WHAT THE EXERCISE ASKS
Copy every line of the material below word for word.

==== COLLECTED DATA ====

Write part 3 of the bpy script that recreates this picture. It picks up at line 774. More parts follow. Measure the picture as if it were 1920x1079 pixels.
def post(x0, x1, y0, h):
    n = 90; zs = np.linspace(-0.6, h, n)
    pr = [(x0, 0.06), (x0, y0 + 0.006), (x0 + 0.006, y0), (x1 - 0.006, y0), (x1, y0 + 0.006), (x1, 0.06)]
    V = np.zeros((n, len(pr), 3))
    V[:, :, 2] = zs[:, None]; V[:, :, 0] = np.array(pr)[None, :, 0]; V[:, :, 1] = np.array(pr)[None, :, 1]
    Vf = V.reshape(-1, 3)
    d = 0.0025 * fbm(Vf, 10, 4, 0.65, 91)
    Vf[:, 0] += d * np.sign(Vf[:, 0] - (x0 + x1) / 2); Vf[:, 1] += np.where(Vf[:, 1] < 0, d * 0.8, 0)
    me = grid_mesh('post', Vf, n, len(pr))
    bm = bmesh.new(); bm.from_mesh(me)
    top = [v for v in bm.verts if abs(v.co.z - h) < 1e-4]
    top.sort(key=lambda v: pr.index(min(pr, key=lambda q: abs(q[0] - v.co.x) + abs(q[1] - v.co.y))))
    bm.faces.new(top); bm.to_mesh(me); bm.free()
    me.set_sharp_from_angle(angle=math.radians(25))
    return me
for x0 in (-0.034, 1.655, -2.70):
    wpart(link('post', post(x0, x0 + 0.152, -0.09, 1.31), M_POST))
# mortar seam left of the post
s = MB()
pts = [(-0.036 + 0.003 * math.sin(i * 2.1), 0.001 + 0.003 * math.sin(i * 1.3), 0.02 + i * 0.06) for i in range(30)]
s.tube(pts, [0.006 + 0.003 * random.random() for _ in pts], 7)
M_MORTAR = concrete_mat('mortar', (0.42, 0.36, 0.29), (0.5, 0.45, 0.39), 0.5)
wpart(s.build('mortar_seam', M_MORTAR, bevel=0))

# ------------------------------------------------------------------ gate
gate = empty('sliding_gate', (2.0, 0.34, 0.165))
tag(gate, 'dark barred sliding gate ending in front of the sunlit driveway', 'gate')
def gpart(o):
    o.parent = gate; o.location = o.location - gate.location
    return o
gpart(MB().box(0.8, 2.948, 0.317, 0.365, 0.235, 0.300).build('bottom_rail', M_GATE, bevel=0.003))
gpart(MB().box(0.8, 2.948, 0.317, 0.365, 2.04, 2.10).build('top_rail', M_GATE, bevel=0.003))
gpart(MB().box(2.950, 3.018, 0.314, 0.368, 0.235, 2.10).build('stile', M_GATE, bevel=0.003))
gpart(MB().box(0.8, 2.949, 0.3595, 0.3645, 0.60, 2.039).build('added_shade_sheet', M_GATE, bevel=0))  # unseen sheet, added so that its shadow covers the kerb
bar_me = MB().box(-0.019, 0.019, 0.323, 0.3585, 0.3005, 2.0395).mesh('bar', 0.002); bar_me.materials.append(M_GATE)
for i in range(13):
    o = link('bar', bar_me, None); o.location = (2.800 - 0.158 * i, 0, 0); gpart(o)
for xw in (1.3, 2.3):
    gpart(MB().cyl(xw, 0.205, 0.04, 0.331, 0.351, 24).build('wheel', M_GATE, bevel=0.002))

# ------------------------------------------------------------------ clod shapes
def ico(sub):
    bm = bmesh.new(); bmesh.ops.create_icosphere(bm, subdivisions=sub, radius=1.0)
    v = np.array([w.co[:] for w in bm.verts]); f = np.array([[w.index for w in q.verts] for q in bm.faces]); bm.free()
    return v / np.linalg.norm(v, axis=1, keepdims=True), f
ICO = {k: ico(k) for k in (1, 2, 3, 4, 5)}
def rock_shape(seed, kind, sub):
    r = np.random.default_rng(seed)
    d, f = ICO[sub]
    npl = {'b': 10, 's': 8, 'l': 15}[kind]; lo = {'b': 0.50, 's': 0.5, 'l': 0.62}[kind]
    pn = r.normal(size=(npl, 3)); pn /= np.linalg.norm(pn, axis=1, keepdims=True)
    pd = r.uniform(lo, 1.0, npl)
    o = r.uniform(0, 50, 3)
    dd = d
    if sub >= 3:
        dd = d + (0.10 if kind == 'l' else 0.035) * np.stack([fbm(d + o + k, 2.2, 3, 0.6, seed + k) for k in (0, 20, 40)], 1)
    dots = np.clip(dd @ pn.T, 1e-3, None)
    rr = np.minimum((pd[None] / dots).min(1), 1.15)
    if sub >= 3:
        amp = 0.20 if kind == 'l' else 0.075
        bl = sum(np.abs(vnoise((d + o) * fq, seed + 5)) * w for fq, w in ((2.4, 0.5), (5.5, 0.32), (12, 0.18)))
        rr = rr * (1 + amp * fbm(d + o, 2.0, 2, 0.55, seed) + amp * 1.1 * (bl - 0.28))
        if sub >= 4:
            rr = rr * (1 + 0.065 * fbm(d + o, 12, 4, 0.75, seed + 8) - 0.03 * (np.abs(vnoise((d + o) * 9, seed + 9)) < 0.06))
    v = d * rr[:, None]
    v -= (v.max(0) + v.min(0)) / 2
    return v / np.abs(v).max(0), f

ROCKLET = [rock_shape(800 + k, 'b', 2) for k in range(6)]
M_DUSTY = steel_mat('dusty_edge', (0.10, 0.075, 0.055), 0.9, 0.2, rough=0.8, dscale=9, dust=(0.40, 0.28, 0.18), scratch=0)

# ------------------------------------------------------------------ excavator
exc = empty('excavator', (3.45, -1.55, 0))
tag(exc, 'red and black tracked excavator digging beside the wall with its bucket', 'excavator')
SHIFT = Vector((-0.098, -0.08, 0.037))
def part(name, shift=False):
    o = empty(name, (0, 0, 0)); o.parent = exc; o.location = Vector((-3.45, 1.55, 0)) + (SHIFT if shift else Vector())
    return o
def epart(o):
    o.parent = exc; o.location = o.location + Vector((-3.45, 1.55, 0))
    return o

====

FINISHED ANSWER
Write part 3 of the bpy script that recreates this picture. It picks up at line 774. More parts follow. Measure the picture as if it were 1920x1079 pixels.
def post(x0, x1, y0, h):
    n = 90; zs = np.linspace(-0.6, h, n)
    pr = [(x0, 0.06), (x0, y0 + 0.006), (x0 + 0.006, y0), (x1 - 0.006, y0), (x1, y0 + 0.006), (x1, 0.06)]
    V = np.zeros((n, len(pr), 3))
    V[:, :, 2] = zs[:, None]; V[:, :, 0] = np.array(pr)[None, :, 0]; V[:, :, 1] = np.array(pr)[None, :, 1]
    Vf = V.reshape(-1, 3)
    d = 0.0025 * fbm(Vf, 10, 4, 0.65, 91)
    Vf[:, 0] += d * np.sign(Vf[:, 0] - (x0 + x1) / 2); Vf[:, 1] += np.where(Vf[:, 1] < 0, d * 0.8, 0)
    me = grid_mesh('post', Vf, n, len(pr))
    bm = bmesh.new(); bm.from_mesh(me)
    top = [v for v in bm.verts if abs(v.co.z - h) < 1e-4]
    top.sort(key=lambda v: pr.index(min(pr, key=lambda q: abs(q[0] - v.co.x) + abs(q[1] - v.co.y))))
    bm.faces.new(top); bm.to_mesh(me); bm.free()
    me.set_sharp_from_angle(angle=math.radians(25))
    return me
for x0 in (-0.034, 1.655, -2.70):
    wpart(link('post', post(x0, x0 + 0.152, -0.09, 1.31), M_POST))
# mortar seam left of the post
s = MB()
pts = [(-0.036 + 0.003 * math.sin(i * 2.1), 0.001 + 0.003 * math.sin(i * 1.3), 0.02 + i * 0.06) for i in range(30)]
s.tube(pts, [0.006 + 0.003 * random.random() for _ in pts], 7)
M_MORTAR = concrete_mat('mortar', (0.42, 0.36, 0.29), (0.5, 0.45, 0.39), 0.5)
wpart(s.build('mortar_seam', M_MORTAR, bevel=0))

# ------------------------------------------------------------------ gate
gate = empty('sliding_gate', (2.0, 0.34, 0.165))
tag(gate, 'dark barred sliding gate ending in front of the sunlit driveway', 'gate')
def gpart(o):
    o.parent = gate; o.location = o.location - gate.location
    return o
gpart(MB().box(0.8, 2.948, 0.317, 0.365, 0.235, 0.300).build('bottom_rail', M_GATE, bevel=0.003))
gpart(MB().box(0.8, 2.948, 0.317, 0.365, 2.04, 2.10).build('top_rail', M_GATE, bevel=0.003))
gpart(MB().box(2.950, 3.018, 0.314, 0.368, 0.235, 2.10).build('stile', M_GATE, bevel=0.003))
gpart(MB().box(0.8, 2.949, 0.3595, 0.3645, 0.60, 2.039).build('added_shade_sheet', M_GATE, bevel=0))  # unseen sheet, added so that its shadow covers the kerb
bar_me = MB().box(-0.019, 0.019, 0.323, 0.3585, 0.3005, 2.0395).mesh('bar', 0.002); bar_me.materials.append(M_GATE)
for i in range(13):
    o = link('bar', bar_me, None); o.location = (2.800 - 0.158 * i, 0, 0); gpart(o)
for xw in (1.3, 2.3):
    gpart(MB().cyl(xw, 0.205, 0.04, 0.331, 0.351, 24).build('wheel', M_GATE, bevel=0.002))

# ------------------------------------------------------------------ clod shapes
def ico(sub):
    bm = bmesh.new(); bmesh.ops.create_icosphere(bm, subdivisions=sub, radius=1.0)
    v = np.array([w.co[:] for w in bm.verts]); f = np.array([[w.index for w in q.verts] for q in bm.faces]); bm.free()
    return v / np.linalg.norm(v, axis=1, keepdims=True), f
ICO = {k: ico(k) for k in (1, 2, 3, 4, 5)}
def rock_shape(seed, kind, sub):
    r = np.random.default_rng(seed)
    d, f = ICO[sub]
    npl = {'b': 10, 's': 8, 'l': 15}[kind]; lo = {'b': 0.50, 's': 0.5, 'l': 0.62}[kind]
    pn = r.normal(size=(npl, 3)); pn /= np.linalg.norm(pn, axis=1, keepdims=True)
    pd = r.uniform(lo, 1.0, npl)
    o = r.uniform(0, 50, 3)
    dd = d
    if sub >= 3:
        dd = d + (0.10 if kind == 'l' else 0.035) * np.stack([fbm(d + o + k, 2.2, 3, 0.6, seed + k) for k in (0, 20, 40)], 1)
    dots = np.clip(dd @ pn.T, 1e-3, None)
    rr = np.minimum((pd[None] / dots).min(1), 1.15)
    if sub >= 3:
        amp = 0.20 if kind == 'l' else 0.075
        bl = sum(np.abs(vnoise((d + o) * fq, seed + 5)) * w for fq, w in ((2.4, 0.5), (5.5, 0.32), (12, 0.18)))
        rr = rr * (1 + amp * fbm(d + o, 2.0, 2, 0.55, seed) + amp * 1.1 * (bl - 0.28))
        if sub >= 4:
            rr = rr * (1 + 0.065 * fbm(d + o, 12, 4, 0.75, seed + 8) - 0.03 * (np.abs(vnoise((d + o) * 9, seed + 9)) < 0.06))
    v = d * rr[:, None]
    v -= (v.max(0) + v.min(0)) / 2
    return v / np.abs(v).max(0), f

ROCKLET = [rock_shape(800 + k, 'b', 2) for k in range(6)]
M_DUSTY = steel_mat('dusty_edge', (0.10, 0.075, 0.055), 0.9, 0.2, rough=0.8, dscale=9, dust=(0.40, 0.28, 0.18), scratch=0)

# ------------------------------------------------------------------ excavator
exc = empty('excavator', (3.45, -1.55, 0))
tag(exc, 'red and black tracked excavator digging beside the wall with its bucket', 'excavator')
SHIFT = Vector((-0.098, -0.08, 0.037))
def part(name, shift=False):
    o = empty(name, (0, 0, 0)); o.parent = exc; o.location = Vector((-3.45, 1.55, 0)) + (SHIFT if shift else Vector())
    return o
def epart(o):
    o.parent = exc; o.location = o.location + Vector((-3.45, 1.55, 0))
    return o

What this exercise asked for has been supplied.